Date: 8 November 2005
Time: 1:00pm - 2:30pm
Venue: CARR Seminar Room, H615

The CARR seminar room has limited seating capacity, please arrive early to avoid disappointment

Abstract
Controversial as the decision to put Railtrack into administration was, perhaps the most serious adverse implication of the Railtrack affair was the Government's threat - made on the highest authority - to the independence of the Rail Regulator. This was done in order to sever Railtrack's financial lifeline provided by the independent regulator and therefore to prove to a High Court judge that the company was insolvent. Despite warnings by the Rail Regulator of the profound consequences such a step would have for other independent regulatory authorities and private investment, the Government refused to withdraw. Although the threat was never carried out, it was enough to persuade the senior management of Railtrack to give up and not resist the administration order. After the resignation of Stephen Byers as Transport Secretary in 2002, the Government tried hard to airbrush this past mistake out, and the new Secretary of State - Alistair Darling - made three statements to Parliament describing independent economic regulation in the railways as essential. But in Parliament on 24 October 2005, those assurances were discarded and the Government tabled and supported a Commons motion explicitly endorsing the threats made to the independence of the regulator.
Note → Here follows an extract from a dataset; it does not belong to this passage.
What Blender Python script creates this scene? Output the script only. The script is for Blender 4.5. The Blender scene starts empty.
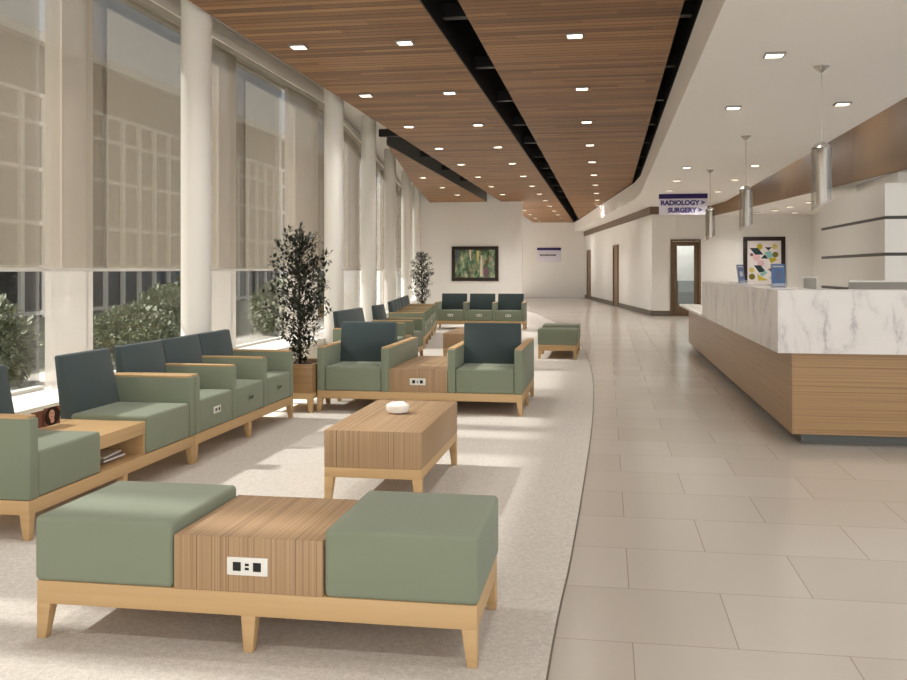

In this seminar, the Rail Regulator at the time will analyse what this sudden reversal in policy means for the constitutional position of independent regulation in all privatised industries.

Biography
Tom Winsor joined White & Case in July 2004 after five years as the UK's Rail Regulator and International Rail Regulator. As Rail Regulator, Tom was a member of the group of nine economic regulators of the UK (railways, energy, water, broadcasting, OFT, postal services, London Underground, energy (Northern Ireland) and water (Scotland)) which deals with issues of common interest and concern across the regulated sectors.